Will the bigger, more powerful machine fail in your use? Very unlikely.
I have a 14" MBP with the M1 Max, my wife has an early M1 MacBook Air, so I have a pretty fair chance to see them up close. My wife is an author/writer and otherwise a media consumer. Her M1 is limited in only one practical way, which is that there is only the one USB-C port, which gets used up by her TimeMachine. Otherwise it does everything she asks of it. I'm a professional photographer, and I'm a heavy user of the upgraded CPU, GPU and vastly larger memory. There are days that I import 10,000 raw images from several cameras and have to process some significant number of them on a short deadline. Those four or five days per month, an M1 or M2 Air would just not cut the mustard, and it is a very fine thing that I have an M1 Max. However, the other 25 days a month, even I could do everything I need with the M1 Air, again aside from having the 50+TB of storage for all of those images and their backups. Of course, I do have the M1 Max for it all and of course it does everything. The screen is much nicer, although I personally don't notice so much as I do most of my work on an even nicer 27" display.

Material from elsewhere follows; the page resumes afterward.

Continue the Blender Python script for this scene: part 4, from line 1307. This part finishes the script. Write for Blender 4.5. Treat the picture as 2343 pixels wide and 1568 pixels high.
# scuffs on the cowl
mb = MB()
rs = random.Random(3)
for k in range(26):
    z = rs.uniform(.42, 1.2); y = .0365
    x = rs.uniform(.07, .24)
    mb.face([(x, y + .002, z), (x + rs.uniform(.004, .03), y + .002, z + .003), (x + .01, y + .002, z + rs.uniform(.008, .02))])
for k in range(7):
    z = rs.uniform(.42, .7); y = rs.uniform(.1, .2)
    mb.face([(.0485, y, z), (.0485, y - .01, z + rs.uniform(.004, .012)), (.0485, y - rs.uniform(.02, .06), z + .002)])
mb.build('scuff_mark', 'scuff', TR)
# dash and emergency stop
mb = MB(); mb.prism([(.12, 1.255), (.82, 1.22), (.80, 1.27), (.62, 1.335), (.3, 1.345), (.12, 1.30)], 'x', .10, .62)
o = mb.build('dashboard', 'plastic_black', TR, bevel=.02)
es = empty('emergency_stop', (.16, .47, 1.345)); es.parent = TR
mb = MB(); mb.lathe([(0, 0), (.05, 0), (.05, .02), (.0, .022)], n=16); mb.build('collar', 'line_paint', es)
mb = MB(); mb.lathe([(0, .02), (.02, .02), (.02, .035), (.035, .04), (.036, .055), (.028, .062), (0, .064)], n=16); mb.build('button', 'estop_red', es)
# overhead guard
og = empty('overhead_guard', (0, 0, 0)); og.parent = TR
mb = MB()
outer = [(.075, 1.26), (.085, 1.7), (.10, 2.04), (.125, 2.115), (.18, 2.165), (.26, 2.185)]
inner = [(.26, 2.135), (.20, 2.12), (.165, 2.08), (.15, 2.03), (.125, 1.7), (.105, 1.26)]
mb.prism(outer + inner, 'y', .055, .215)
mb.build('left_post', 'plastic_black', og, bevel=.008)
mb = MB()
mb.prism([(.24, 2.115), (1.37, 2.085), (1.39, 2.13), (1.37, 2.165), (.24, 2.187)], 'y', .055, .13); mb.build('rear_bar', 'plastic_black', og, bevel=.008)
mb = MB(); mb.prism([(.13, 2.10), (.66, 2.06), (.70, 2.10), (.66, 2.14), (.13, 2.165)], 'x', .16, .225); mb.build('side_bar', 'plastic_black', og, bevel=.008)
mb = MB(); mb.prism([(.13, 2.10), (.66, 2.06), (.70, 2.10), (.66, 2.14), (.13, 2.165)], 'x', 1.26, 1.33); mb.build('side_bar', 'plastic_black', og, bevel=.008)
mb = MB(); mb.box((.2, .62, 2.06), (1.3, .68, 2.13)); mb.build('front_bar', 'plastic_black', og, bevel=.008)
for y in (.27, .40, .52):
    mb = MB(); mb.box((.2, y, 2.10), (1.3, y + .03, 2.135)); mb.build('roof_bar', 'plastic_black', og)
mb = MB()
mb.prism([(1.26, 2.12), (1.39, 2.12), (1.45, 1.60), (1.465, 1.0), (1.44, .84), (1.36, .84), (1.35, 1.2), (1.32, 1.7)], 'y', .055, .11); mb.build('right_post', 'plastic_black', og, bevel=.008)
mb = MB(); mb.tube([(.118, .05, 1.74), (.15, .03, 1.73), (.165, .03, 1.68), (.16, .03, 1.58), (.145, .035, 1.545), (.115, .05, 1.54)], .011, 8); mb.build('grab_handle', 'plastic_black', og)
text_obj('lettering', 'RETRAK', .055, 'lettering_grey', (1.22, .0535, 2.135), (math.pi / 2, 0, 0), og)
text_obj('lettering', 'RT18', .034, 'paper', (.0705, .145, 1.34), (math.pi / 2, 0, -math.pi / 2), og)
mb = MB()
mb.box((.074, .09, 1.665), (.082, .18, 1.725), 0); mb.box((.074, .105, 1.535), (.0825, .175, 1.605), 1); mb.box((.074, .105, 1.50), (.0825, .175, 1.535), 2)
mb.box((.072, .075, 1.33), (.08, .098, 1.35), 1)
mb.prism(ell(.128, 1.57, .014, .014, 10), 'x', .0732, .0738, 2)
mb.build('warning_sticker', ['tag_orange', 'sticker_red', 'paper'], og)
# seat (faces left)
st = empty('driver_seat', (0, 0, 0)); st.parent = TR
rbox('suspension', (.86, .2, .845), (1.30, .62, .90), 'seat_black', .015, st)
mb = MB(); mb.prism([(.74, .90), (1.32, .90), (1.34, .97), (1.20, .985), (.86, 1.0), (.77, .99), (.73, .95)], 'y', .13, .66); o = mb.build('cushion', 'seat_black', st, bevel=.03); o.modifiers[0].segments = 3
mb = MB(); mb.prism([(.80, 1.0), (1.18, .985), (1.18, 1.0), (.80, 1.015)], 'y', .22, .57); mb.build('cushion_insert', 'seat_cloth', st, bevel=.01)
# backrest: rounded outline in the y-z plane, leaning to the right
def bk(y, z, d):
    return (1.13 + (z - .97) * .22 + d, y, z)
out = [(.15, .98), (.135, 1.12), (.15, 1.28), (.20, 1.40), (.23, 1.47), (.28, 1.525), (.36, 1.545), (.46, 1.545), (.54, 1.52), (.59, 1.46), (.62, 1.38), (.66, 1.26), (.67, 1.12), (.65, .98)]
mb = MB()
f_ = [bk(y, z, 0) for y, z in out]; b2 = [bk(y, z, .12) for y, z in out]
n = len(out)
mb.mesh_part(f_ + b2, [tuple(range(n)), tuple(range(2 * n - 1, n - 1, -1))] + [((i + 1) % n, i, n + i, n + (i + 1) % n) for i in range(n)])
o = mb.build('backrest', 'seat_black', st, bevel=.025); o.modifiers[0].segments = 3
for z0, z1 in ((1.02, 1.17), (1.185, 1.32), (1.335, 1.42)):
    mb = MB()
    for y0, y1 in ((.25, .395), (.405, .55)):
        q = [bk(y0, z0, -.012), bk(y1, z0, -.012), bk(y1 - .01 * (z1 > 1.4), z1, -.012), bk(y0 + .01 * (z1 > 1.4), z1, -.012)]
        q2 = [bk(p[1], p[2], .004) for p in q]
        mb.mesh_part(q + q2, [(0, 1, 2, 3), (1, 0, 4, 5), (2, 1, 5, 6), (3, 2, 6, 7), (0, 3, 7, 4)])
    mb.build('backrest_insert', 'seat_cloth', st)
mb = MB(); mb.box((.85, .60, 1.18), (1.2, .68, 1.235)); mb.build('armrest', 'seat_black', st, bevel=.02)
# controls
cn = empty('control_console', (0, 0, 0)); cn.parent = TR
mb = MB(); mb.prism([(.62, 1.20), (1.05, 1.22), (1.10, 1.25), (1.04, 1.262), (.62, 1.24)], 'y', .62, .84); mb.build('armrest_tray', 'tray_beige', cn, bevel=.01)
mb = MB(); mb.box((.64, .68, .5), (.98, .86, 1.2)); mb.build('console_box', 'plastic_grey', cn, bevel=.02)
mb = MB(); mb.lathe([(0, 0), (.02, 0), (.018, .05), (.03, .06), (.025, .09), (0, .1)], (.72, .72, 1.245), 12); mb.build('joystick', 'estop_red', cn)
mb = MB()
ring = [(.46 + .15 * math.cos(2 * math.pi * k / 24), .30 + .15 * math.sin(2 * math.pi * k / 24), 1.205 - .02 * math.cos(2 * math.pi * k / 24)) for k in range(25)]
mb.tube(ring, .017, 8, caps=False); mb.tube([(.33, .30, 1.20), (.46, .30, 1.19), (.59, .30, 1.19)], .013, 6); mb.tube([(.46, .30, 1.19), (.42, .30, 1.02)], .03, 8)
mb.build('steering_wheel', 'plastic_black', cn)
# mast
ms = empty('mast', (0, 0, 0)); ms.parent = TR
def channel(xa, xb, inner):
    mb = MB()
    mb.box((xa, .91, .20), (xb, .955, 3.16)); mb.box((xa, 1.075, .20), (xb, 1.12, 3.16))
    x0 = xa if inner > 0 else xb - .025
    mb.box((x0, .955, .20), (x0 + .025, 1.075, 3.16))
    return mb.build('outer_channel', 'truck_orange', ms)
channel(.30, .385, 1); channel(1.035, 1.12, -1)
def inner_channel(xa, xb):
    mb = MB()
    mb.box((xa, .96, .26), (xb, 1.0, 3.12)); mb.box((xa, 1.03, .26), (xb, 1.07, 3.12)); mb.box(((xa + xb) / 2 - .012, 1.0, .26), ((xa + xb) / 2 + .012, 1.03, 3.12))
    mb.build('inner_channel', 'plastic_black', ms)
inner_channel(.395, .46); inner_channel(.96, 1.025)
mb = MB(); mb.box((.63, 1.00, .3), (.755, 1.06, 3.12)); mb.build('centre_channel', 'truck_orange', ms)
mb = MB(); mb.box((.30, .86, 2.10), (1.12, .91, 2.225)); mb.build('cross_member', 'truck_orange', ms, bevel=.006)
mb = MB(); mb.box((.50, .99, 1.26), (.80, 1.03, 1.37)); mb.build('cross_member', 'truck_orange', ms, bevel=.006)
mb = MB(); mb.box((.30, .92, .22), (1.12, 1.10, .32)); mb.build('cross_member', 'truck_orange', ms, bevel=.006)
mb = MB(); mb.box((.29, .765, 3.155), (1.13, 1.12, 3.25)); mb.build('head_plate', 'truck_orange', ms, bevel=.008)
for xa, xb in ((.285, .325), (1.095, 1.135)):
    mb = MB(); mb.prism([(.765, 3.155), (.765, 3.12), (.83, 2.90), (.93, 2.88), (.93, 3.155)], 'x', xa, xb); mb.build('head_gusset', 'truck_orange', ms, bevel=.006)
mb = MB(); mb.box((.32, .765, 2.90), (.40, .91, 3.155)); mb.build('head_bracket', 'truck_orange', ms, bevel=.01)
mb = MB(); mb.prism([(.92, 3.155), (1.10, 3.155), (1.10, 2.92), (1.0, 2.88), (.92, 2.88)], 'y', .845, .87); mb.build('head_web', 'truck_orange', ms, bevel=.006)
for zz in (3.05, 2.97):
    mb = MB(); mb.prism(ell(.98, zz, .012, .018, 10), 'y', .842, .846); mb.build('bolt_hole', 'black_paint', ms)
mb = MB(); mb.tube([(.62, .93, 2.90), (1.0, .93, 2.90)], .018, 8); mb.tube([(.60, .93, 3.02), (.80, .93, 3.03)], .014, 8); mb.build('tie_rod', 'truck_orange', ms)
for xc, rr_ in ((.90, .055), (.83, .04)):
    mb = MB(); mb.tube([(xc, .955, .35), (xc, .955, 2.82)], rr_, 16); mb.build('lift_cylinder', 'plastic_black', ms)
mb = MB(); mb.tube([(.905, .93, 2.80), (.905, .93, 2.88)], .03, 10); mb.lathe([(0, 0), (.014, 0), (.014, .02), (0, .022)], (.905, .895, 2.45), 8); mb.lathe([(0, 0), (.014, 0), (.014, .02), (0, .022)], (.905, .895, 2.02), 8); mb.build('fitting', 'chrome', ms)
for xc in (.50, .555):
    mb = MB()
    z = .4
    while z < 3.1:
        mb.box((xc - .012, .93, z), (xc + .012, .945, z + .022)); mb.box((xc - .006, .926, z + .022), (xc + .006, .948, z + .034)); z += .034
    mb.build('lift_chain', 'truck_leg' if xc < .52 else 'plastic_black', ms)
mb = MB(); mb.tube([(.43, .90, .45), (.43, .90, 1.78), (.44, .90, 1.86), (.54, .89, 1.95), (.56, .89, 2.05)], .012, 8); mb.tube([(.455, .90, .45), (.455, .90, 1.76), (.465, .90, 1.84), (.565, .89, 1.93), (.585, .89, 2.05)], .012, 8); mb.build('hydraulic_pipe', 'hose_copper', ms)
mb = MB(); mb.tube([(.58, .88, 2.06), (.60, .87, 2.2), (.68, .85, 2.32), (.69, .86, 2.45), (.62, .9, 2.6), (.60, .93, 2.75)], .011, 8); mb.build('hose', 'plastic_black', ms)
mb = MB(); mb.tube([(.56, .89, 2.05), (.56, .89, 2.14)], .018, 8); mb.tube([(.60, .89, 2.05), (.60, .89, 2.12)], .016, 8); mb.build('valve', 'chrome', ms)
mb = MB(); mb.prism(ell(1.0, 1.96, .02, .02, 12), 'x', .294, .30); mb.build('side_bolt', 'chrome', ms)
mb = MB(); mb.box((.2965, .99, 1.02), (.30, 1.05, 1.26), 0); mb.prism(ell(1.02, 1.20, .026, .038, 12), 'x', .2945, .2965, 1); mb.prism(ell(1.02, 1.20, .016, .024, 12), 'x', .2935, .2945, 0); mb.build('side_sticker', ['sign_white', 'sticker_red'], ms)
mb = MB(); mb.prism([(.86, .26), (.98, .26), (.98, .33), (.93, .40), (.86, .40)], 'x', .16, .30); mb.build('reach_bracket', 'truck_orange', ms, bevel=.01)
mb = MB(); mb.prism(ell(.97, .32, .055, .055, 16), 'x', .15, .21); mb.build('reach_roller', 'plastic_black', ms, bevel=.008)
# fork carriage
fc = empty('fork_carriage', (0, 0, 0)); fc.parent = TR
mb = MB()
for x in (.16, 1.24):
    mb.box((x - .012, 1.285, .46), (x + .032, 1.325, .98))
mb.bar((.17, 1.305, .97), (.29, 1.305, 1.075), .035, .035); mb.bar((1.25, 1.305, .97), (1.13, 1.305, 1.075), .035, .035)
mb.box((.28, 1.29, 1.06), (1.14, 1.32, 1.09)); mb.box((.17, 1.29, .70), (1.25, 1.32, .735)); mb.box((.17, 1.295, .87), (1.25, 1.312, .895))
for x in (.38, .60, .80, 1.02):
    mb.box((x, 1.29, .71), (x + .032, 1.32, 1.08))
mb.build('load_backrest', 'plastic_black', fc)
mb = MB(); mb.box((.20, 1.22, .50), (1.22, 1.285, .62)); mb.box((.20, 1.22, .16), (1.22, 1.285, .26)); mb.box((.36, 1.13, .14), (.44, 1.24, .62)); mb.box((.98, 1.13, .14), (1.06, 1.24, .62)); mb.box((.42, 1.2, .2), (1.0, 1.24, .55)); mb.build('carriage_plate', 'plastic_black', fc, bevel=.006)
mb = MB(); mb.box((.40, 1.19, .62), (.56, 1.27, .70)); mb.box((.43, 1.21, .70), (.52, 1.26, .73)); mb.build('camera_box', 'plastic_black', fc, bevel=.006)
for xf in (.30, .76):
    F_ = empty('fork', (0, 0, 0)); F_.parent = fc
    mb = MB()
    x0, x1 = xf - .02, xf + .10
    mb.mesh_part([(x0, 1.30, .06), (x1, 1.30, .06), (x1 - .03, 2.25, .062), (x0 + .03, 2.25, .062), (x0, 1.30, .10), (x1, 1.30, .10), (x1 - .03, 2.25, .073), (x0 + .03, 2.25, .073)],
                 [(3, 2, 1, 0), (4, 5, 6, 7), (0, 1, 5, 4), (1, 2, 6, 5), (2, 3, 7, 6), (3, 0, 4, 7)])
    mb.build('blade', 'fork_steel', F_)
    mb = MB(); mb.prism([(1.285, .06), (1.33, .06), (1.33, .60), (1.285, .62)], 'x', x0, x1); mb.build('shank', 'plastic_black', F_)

The downsides of getting the hotter machine:
- well, it's (a little) hotter. Mine's actually warmer enough to be noticeable in a fairly warm studio; as noted above, I run the CPU/GPU very hard sometimes. OTOH it is way, WAY cooler than the Intel iMac that I had previously. But the Air is basically never a contributor to the room temperature.
- it's a LOT more expensive, although as was pointed out, if your budget permits, and you want the other machine, fine.
- if you travel with the machine (I certainly do), the pound or two difference in weight doesn't seem like a big deal -- until you are dragging your butt into a yet another hotel and all this stuff just seems like too much.